Talvez este seja mesmo o único recurso que certas minorias, no “alto” das suas limitações, dispõem para expor suas aflições. Mas mesmo considerando a enorme dificuldade que estas classes encontram para despertar a atenção dos governantes, será que isso lhes dá o direito de, deliberadamente, causar transtornos aos demais cidadãos? Mesmo o maior simpatizante deste tipo de movimento manteria sua opinião caso se visse estagnado em uma avenida bloqueada e com sua esposa dando à luz no bando de trás do seu Fiat 147? A questão é mais complexa do que parece, e já várias vezes me flagrei refletindo sobre isso após argumentações com colegas cujas opiniões divergem das minhas.

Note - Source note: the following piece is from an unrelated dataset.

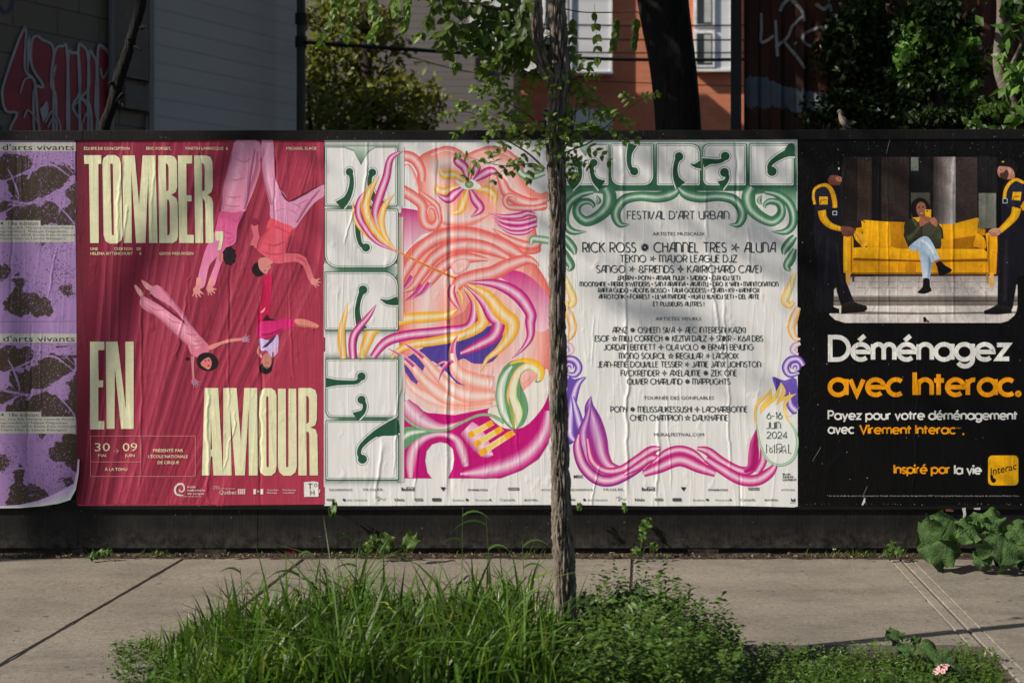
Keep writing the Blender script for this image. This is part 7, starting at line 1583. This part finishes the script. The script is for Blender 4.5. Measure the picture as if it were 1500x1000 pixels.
def scrap(px, py, d, r, mat, name, label, cat):
    c = W(px, py, d); m = MB(); n = 9; rnd = random.Random(int(px))
    up_v = [c+Vector((math.cos(k*.698)*r*rnd.uniform(.7,1.2), math.sin(k*.698)*r*rnd.uniform(.5,.9), .004+rnd.uniform(0,r*.9))) for k in range(n)]
    lo_v = [Vector((v.x, v.y, v.z-.0015)) for v in up_v]
    m.add(up_v+lo_v+[c+Vector((0,0,r*.8))], [(k,(k+1)%n,n+(k+1)%n,n+k) for k in range(n)]+[(k,2*n,(k+1)%n) for k in range(n)]+[tuple(range(n,2*n))])
    return tag(m.build(name, mat, origin=(c.x,c.y,0)), label, cat)
MW = plain('white_paper', (.6,.58,.55)); MR = plain('red_plastic', (.16,.008,.016), .4)
scrap(896,812,7.28,.012,MW,'paper_scrap','crumpled white scrap left of the vine seedling in the joint','paper scrap'); scrap(1222,806,7.26,.010,MW,'paper_scrap','small white scrap at the foot of the black poster','paper scrap')
c = W(427,803,7.385); m = MB(); m.cbox((c.x-.026,c.y,.008),(c.x+.024,c.y+.03,.030), .007); tag(m.build('wrapper', MR, origin=(c.x,c.y,0)), 'flattened red wrapper in the gap below the skirt board', 'wrapper')
# sweet william beside the path
fc = W(1385, 980, 4.98); fl = thing('sweet_william', (fc.x, fc.y, 0), 'red and white sweet william flower head in the weeds', 'flower')
m = MB(); m.tube([(fc.x,fc.y,-.04),(fc.x+.003,fc.y,.03),(fc.x,fc.y,fc.z-.02)], .003, 6); m.build('stem', M_STEM, fl)
def petal_mat(name, c): 
    mm, g, bs = material(name); at = g.n('VertexColor', layer_name='Col'); g.put(bs, 'Base Color', at.outputs[0]); bs.inputs['Roughness'].default_value = .6; return mm
MP = petal_mat('petal', None); random.seed(9)
for k in range(26):
    th, ph = random.uniform(0,6.28), random.uniform(0,1.25); nv = Vector((math.sin(ph)*math.cos(th), math.sin(ph)*math.sin(th), math.cos(ph))); c = Vector((fc.x,fc.y,fc.z-.02))+Vector((nv.x*.042,nv.y*.042,nv.z*.034)); a = nv.orthogonal().normalized(); b = nv.cross(a); m = MB()
    for j in range(5):
        an = j*1.2566+k; d = a*math.cos(an)+b*math.sin(an); s = nv.cross(d); r = .0095
        m.add([c, c+d*r*.55-s*r*.42+nv*.001, c+d*r-s*r*.36+nv*.002, c+d*r*1.04+nv*.003, c+d*r+s*r*.36+nv*.002, c+d*r*.55+s*r*.42+nv*.001, c+d*r*.5+nv*.0012], [(0,1,6),(1,2,3,6),(6,3,4,5),(0,6,5)],
              [(.5,.02,.05,1),(.75,.42,.45,1),(.7,.5,.5,1),(.75,.6,.6,1),(.7,.5,.5,1),(.75,.42,.45,1),(.45,.01,.04,1)])
    m.build('blossom', MP, fl, color=True)

# ------------------------------------------------------------------ the bird on the rail
zt = PZ(191)+(PZ(185)-PZ(191))*(PX(1240)/7)
bp = Vector((PX(1240), .05, zt)); bird = thing('sparrow', tuple(bp), 'small brown sparrow perched on the fence rail', 'bird')
K2 = 1/283.06
def bpix(x, y): return bp+Vector(((x-1240)*K2, 0, (190.5-y)*K2))
def feather(name, c1, c2):
    mm, g, bs = material(name); at = g.n('VertexColor', layer_name='Col'); n1 = g.noise(g.coords('World', (1,1,.6)), 260, 3)
    k = g.n('CombineColor'); f = g.math('MULTIPLY_ADD', n1, .9, .55)
    for i in range(3): g.put(k, i, f)
    g.put(bs, 'Base Color', g.mix(1.0, at.outputs[0], k.outputs[0], 'MULTIPLY')); bs.inputs['Roughness'].default_value = .85; return mm
MF = feather('feathers', None, None)
spine = [(1229.2,164.5,.2),(1230,163,2.6),(1231.5,162.2,4.2),(1233,164,4.6),(1233.6,168,4.2),(1234.5,171.5,5.4),(1237,175.5,7.0),(1239.5,179.5,6.6),(1242.5,182.5,4.8),(1246,185,2.6),(1249,186.6,1.2)]
q = catmull(spine, 5); m = MB(); nr = 14; vs, cs = [], []
for i, (x, y, w) in enumerate(q):
    a, b = q[max(0,i-1)], q[min(len(q)-1,i+1)]; t = Vector((b[0]-a[0], 0, -(b[1]-a[1]))).normalized(); s = Vector((0,1,0)); u = s.cross(t)
    for j in range(nr):
        an = 2*math.pi*j/nr; v = (u*math.cos(an)+s*math.sin(an))*w*K2*.82; vs.append(bpix(x, y)+v)
        belly = v.x < 0 or v.z < -.3*abs(v.x); cs.append((.21,.165,.12,1) if (v.normalized().dot(Vector((-.8,0,-.5))) > .1) else (.085,.062,.046,1))
m.add(vs, [(i*nr+j, i*nr+(j+1) % nr, (i+1)*nr+(j+1) % nr, (i+1)*nr+j) for i in range(len(q)-1) for j in range(nr)], cs); m.build('body', MF, bird, smooth=True, color=True)
m = MB(); m.tube([bpix(1229.8,163.6), bpix(1228.4,164), bpix(1226.8,164.9)], [.0022,.0017,.0003], 8); m.build('beak', M_BLACK, bird)
for sgn in (-1, 1):
    m = MB(); m.tube([bpix(1231.2,162.6)+Vector((0,sgn*.0112,0)), bpix(1231.2,162.6)+Vector((0,sgn*.0128,0))], [.0022,.0012], 8); m.build('eye', M_BLACK, bird)
    m = MB(); vs = []
    for i in range(8):
        t = i/7; c = bpix(1236+12.5*t, 173+12.2*t); w = .011*math.sin(math.pi*min(1,t*.9+.1))**.7; yy = sgn*(.0185-.010*t)
        vs += [c+Vector((w*.7,yy*.7,w*.7)), c+Vector((0,yy*1.12,0)), c+Vector((-w*.7,yy*.96,-w*.7))]
    m.add(vs, [(3*i+k,3*i+k+1,3*i+k+4,3*i+k+3) for i in range(7) for k in (0,1)], (.035,.025,.019,1)); m.build('wing', MF, bird, smooth=True, color=True)
    m = MB(); a, b = bpix(1238.6+sgn*1.6,182)+Vector((0,sgn*.006,0)), bpix(1237.6+sgn*2.2,190.3)+Vector((0,sgn*.007,0)); m.tube([a, a*.5+b*.5+Vector((.003,0,0)), b], .0011, 6)
    for dx, dy in ((-.010,.002),(-.009,-.004),(-.008,.006),(.007,0)): m.tube([b, b+Vector((dx,dy,0))], [.0010,.0006], 5)
    m.build('leg', plain('bird_leg', (.16,.10,.07)), bird)
m = MB(); vs = []
for i in range(5):
    t = i/4; c = bpix(1246.5+12*t, 184.6+4.6*t); w = .0055+.003*t; vs += [c+Vector((0,-w,0)), c+Vector((0,0,.002)), c+Vector((0,w,0))]
m.add(vs, [(3*i+k,3*i+k+1,3*i+k+4,3*i+k+3) for i in range(4) for k in (0,1)], (.045,.036,.03,1)); m.build('tail', MF, bird, color=True)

Na verdade, o que mais perturba nessa história toda, são as dúvidas que surgem em relação ao real engajamento de parte daqueles que engrossam o caldo do efetivo nas ruas. A força dos gritos não parece corresponder às ideologias, ou mesmo ao simples conhecimento da causa reivindicada. Além dos gaiatos que encontram ali uma excelente oportunidade para escapar daquela aulinha chata de português, temos também os que atiram pedras apenas para terem historinhas para contar aos netos, ou para proclamarem orgulhosos por aí como enfrentaram (e apanharam) da polícia.

Apesar do teor dos comentários, ainda compreendo que poucas maçãs podres são capazes de estragar toda uma carga de bons frutos. Obviamente, isso só se aplica para as caixas que possuem bons frutos.